En dépit de sa conformité avec les objectifs qui ont
résulté du référendum de 1980,
cette loi suscite
un certain nombre de critiques
. En premier lieu, arguant du fait que la
fermeture des centrales devait s'effectuer, selon les termes du
référendum, "
d'une manière
raisonnable
", et observant que l'exploitation des énergies
renouvelables n'a pas vraiment commencé, certains contestent la solution
en principe transitoire consistant à exploiter davantage le parc
thermique classique et à importer de l'électricité ou du
gaz naturel du Danemark, d'Allemagne et de Norvège. Ils craignent
notamment que cette solution remette en cause l'engagement de la Suède
de ramener d'ici l'an 2000 les quantités de gaz carbonique
rejetées dans l'atmosphère au niveau de 1990.

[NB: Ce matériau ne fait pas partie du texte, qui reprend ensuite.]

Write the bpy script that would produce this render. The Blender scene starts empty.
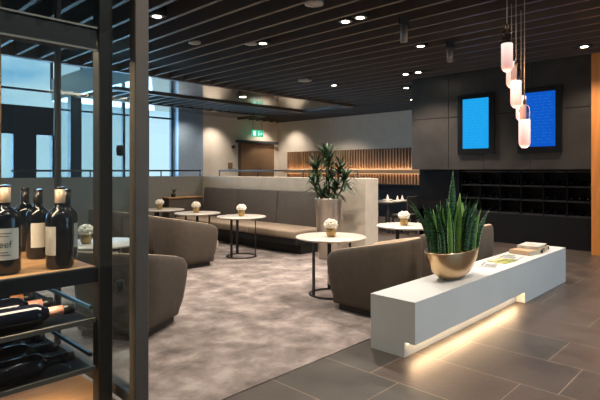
import bpy, bmesh, math, random
from mathutils import Vector, Matrix
random.seed(7)
S = bpy.context.scene
COL = S.collection
PI = math.pi
EYE, HOR, FPX, ANG = 1.55, 170.0, 495.6, math.radians(43.9)
FW = Vector((math.cos(ANG), math.sin(ANG))); RT = Vector((math.sin(ANG), -math.cos(ANG)))

def at(px, py, z):
    """point at height z seen at photo position (px,py)"""
    d = FPX*(EYE-z)/(py-HOR); r = d*(px-300)/FPX
    p = FW*d + RT*r
    return Vector((p.x, p.y, z))

def srgb(h):
    if isinstance(h, str):
        h = h.lstrip('#'); c = [int(h[i:i+2], 16)/255 for i in (0, 2, 4)]
    else: c = [v/255 for v in h]
    return tuple((v/12.92 if v <= .04045 else ((v+.055)/1.055)**2.4) for v in c) + (1,)

# ------------------------------------------------------------------ materials
def mat(name, col, rough=.5, metal=0., noise=0., nscale=8., bump=0., bscale=60., spec=.5, col2=None,
        stretch=(1, 1, 1), emit=None, estr=0., coat=0.):
    m = bpy.data.materials.new(name); m.use_nodes = True
    nt = m.node_tree; N = nt.nodes; L = nt.links; b = N['Principled BSDF']
    b.inputs['Base Color'].default_value = srgb(col)
    b.inputs['Roughness'].default_value = rough
    b.inputs['Metallic'].default_value = metal
    b.inputs['Specular IOR Level'].default_value = spec
    b.inputs['Coat Weight'].default_value = coat
    tc = N.new('ShaderNodeTexCoord'); mp = N.new('ShaderNodeMapping')
    mp.inputs['Scale'].default_value = stretch
    L.new(tc.outputs['Object'], mp.inputs['Vector'])
    nz = N.new('ShaderNodeTexNoise'); nz.inputs['Scale'].default_value = nscale; nz.inputs['Detail'].default_value = 5
    L.new(mp.outputs[0], nz.inputs['Vector'])
    if noise or col2:
        c1 = srgb(col); rmp = N.new('ShaderNodeValToRGB')
        if col2:
            rmp.color_ramp.elements[0].color = c1; rmp.color_ramp.elements[1].color = srgb(col2)
            rmp.color_ramp.elements[0].position = .35; rmp.color_ramp.elements[1].position = .65
        else:
            rmp.color_ramp.elements[0].color = tuple(v*(1-noise) for v in c1[:3])+(1,)
            rmp.color_ramp.elements[1].color = tuple(min(1, v*(1+noise)) for v in c1[:3])+(1,)
            rmp.color_ramp.elements[0].position = .3; rmp.color_ramp.elements[1].position = .7
        L.new(nz.outputs['Fac'], rmp.inputs[0]); L.new(rmp.outputs[0], b.inputs['Base Color'])
    if bump:
        n2 = N.new('ShaderNodeTexNoise'); n2.inputs['Scale'].default_value = bscale; n2.inputs['Detail'].default_value = 3
        L.new(mp.outputs[0], n2.inputs['Vector'])
        bp = N.new('ShaderNodeBump'); bp.inputs['Strength'].default_value = bump; bp.inputs['Distance'].default_value = .01
        L.new(n2.outputs['Fac'], bp.inputs['Height']); L.new(bp.outputs[0], b.inputs['Normal'])
    if emit:
        b.inputs['Emission Color'].default_value = srgb(emit); b.inputs['Emission Strength'].default_value = estr
    return m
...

D'autres invoquent les coûts économiques et sociaux induits par
l'abandon de la centrale de Barsebäck
29(
*
)
. Ils redoutent en particulier une
augmentation du prix de l'électricité pour le consommateur, dans
la mesure où le nucléaire fournit 50 % de
l'électricité suédoise. En outre, si le prix de
l'électricité était également relevé pour
les usages industriels, certaines industries fortement consommatrices
perdraient un avantage concurrentiel important (bois-papier, sidérurgie,
industrie minière, chimie).
Par ailleurs, le choix par le Gouvernement suédois de la centrale de
Barsebäck, exploitée par un opérateur privé,
Skydraft, qui plus est sous contrôle étranger
30(
*
)
, comme premier site nucléaire
à démanteler est à l'origine d'une controverse qui semble
évoluer en faveur de Skydraft.
En effet, Skydraft, qui s'est vu retirer sa licence d'exploitation du
réacteur n° 1 le 5 février dernier, assimile la
décision du Gouvernement à une expropriation de fait et a
formé un recours sur ce motif devant
la Cour administrative
suprême de Suède
. Celle-ci
vient de lui donner raison en
demandant au Gouvernement suédois de surseoir à la fermeture de
la première tranche
de la centrale de Barsebäck.
L'opérateur privé a également porté plainte
auprès de la Commission européenne au motif que la fermeture de
Barsebäck "
renforcera la position déjà
prédominante de la compagnie publique d'électricité
Vattenfall sur le marché suédois
" et
"
contribuera à la distorsion du marché européen
de l'électricité
".
En tout état de cause, Skydraft, qui réclame une compensation
sous forme de capacités de production hydroélectrique et la prise
en compte immédiate de la deuxième tranche du même site
dans le cadre des négociations, se trouve en position de force pour
négocier.
Enfin, si l'on en croit les derniers sondages,
l'opinion publique
suédoise est désormais majoritairement opposée au
démantèlement
(entre 55 % et 66 % selon les
instituts).
Quant aux voisins nordiques, leurs sentiments sont contrastés. Si le
ministre danois de l'environnement a exprimé sa satisfaction que la
centrale - très proche de Copenhague - soit
désactivée, les autorités norvégiennes craignent
des tensions à la hausse sur le marché nordique de
l'électricité.
En définitive, en voulant ainsi montrer que la sortie du
nucléaire est amorcée, le Gouvernement suédois aurait
clairement obéi à des motivations politiques, à la veille
des échéances électorales de septembre prochain. Dans tous
les cas, rien n'indique que cette première fermeture, si elle a lieu,
sera suivie d'autres. En assortissant toute poursuite du
démantèlement du nucléaire au delà de ce premier
réacteur, de conditions qui en rendent l'éventualité
douteuse, le Gouvernement espère sans doute désamorcer
durablement un dossier qui est devenu au fil des années un
" serpent de mer " de la politique suédoise.